● THE EXERCISE: Retype, exactly as written, every line from the one containing "Generate a Blender" down to the one containing "SC = bpy.context.scene", including both, and nothing else.

++++++++

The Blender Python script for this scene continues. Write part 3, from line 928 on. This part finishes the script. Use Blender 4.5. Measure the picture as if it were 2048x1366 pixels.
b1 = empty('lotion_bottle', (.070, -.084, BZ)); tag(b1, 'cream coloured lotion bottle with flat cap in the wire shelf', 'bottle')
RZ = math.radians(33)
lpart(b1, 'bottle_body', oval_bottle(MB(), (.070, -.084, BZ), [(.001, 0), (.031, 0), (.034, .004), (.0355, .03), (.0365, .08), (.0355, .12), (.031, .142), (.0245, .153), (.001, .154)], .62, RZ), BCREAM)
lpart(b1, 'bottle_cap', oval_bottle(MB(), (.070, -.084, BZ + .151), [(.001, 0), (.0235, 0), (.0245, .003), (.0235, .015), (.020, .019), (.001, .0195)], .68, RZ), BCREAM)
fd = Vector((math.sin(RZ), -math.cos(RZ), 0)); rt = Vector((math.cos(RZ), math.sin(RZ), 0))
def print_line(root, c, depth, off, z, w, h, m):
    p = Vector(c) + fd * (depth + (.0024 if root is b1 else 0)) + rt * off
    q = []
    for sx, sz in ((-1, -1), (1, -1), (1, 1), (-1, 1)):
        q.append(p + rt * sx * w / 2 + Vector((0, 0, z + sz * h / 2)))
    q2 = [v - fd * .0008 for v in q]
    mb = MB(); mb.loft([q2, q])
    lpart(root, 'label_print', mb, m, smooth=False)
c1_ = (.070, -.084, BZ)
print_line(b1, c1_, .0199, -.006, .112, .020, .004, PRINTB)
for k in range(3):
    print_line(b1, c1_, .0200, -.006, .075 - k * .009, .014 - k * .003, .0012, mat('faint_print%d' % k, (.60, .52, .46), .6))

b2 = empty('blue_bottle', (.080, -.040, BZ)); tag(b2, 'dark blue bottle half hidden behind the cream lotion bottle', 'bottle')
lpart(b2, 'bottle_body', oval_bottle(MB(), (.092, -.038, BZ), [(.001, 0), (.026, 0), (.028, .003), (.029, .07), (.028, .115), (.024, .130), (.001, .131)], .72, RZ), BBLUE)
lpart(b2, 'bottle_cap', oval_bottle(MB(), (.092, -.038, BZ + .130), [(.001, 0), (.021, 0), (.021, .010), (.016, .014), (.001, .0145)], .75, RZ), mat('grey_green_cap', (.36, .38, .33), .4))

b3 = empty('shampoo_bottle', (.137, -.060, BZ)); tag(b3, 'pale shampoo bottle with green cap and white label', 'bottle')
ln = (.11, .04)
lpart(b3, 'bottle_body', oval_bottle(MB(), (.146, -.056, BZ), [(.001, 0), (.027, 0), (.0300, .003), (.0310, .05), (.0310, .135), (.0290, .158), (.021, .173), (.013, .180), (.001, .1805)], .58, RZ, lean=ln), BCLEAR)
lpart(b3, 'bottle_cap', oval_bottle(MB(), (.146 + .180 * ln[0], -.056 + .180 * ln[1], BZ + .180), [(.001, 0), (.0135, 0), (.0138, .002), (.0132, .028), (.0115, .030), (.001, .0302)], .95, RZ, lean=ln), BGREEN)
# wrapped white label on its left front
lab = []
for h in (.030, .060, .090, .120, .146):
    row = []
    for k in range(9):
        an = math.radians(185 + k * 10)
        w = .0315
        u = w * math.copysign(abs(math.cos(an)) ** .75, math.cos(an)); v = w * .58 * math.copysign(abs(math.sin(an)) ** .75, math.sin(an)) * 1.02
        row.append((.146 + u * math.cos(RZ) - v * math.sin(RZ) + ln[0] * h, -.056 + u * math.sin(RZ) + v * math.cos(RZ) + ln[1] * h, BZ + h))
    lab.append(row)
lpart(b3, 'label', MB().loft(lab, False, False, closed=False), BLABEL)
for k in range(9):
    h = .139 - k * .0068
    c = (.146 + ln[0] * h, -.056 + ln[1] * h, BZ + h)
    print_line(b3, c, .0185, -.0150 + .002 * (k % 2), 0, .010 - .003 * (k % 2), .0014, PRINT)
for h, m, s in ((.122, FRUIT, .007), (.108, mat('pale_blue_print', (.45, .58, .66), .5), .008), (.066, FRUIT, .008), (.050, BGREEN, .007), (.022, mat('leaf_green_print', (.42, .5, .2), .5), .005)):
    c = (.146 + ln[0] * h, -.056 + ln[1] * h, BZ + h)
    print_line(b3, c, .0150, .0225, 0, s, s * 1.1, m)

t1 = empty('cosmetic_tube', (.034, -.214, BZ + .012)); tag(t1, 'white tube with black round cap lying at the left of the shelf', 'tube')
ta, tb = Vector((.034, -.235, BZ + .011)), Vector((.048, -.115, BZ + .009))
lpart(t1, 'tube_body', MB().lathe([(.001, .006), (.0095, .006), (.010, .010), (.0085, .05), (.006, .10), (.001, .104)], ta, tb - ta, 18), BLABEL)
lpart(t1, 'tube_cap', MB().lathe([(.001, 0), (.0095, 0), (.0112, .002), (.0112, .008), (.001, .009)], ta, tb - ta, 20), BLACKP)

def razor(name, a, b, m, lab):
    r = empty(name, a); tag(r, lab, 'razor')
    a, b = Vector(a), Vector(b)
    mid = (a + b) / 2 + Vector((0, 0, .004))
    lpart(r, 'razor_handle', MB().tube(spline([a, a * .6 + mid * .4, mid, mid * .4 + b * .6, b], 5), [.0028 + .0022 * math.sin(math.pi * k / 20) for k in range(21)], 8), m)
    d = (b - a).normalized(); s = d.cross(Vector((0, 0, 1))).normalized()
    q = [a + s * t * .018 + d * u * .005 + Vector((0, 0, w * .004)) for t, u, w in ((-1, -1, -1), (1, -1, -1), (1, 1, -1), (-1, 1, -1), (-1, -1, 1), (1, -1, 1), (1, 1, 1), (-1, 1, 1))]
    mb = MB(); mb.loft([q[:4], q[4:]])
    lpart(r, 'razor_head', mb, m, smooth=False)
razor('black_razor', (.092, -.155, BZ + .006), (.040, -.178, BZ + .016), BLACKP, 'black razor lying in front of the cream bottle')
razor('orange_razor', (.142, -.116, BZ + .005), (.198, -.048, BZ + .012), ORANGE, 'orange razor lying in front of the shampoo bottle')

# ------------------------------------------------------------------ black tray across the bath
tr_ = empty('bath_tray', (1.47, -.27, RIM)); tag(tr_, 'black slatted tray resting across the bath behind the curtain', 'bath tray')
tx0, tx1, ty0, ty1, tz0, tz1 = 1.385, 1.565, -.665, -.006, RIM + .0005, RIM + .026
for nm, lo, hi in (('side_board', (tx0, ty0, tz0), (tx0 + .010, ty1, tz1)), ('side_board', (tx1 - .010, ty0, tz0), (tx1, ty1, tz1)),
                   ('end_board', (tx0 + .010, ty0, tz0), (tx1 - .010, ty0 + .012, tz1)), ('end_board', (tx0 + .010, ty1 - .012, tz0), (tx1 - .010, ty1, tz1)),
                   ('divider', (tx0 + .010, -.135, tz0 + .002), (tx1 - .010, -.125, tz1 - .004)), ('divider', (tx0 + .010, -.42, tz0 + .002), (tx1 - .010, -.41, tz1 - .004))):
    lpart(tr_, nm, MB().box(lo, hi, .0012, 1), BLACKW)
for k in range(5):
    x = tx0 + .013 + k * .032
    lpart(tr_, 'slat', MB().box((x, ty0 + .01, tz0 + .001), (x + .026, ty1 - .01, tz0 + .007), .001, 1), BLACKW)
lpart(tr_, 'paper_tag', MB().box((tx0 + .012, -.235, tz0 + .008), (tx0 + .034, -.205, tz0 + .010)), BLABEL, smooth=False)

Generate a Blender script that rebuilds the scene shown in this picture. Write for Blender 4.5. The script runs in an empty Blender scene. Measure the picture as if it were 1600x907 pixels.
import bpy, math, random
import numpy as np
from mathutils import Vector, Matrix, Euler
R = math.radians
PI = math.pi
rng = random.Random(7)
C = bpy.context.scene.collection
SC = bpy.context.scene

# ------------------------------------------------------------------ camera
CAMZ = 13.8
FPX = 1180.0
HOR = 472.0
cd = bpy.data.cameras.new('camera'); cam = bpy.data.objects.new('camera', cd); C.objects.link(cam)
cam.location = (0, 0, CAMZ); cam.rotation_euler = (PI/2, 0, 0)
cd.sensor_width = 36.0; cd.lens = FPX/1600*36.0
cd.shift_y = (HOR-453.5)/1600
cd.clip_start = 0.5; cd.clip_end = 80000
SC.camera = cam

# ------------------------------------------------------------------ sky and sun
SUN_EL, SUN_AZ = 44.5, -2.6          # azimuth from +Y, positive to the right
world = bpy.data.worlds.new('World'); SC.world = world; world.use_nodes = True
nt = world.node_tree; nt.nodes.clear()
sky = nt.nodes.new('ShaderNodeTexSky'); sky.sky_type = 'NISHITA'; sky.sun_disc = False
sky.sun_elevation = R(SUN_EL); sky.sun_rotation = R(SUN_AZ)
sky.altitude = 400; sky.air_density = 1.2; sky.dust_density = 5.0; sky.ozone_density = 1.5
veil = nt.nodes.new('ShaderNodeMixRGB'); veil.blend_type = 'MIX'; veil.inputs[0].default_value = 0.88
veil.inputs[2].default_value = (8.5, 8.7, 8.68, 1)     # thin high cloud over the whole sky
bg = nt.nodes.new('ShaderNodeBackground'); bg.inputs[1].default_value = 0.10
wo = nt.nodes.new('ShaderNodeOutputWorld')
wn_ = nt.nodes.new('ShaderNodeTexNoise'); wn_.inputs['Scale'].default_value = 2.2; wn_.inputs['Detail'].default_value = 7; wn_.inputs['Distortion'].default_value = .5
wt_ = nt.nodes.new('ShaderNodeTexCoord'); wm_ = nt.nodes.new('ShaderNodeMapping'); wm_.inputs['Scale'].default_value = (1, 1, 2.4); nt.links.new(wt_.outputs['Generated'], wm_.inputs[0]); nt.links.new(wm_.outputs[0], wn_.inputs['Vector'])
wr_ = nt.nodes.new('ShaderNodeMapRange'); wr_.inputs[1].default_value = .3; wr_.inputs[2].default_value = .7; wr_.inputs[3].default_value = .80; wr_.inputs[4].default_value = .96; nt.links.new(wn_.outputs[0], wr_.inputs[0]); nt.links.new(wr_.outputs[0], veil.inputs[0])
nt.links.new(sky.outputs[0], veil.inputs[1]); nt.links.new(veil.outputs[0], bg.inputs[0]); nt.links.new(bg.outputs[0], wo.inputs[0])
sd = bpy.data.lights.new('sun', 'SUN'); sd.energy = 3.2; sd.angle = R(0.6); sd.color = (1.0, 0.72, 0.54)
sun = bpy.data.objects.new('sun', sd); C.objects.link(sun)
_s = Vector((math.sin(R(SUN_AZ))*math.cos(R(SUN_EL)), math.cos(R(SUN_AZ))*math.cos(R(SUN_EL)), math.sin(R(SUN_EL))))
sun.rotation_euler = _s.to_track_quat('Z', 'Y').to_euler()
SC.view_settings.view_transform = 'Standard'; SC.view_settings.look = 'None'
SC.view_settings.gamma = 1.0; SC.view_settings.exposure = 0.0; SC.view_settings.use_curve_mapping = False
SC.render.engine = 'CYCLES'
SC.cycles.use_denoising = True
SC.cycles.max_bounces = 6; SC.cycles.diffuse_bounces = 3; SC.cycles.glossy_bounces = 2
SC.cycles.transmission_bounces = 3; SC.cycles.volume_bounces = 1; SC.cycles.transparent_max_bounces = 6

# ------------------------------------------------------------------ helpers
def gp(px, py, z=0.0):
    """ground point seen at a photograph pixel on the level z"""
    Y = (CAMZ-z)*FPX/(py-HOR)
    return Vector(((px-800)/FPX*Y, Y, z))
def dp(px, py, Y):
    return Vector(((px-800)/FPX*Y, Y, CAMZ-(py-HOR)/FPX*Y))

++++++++

● THE RESPONSE:
Generate a Blender script that rebuilds the scene shown in this picture. Write for Blender 4.5. The script runs in an empty Blender scene. Measure the picture as if it were 1600x907 pixels.
import bpy, math, random
import numpy as np
from mathutils import Vector, Matrix, Euler
R = math.radians
PI = math.pi
rng = random.Random(7)
C = bpy.context.scene.collection
SC = bpy.context.scene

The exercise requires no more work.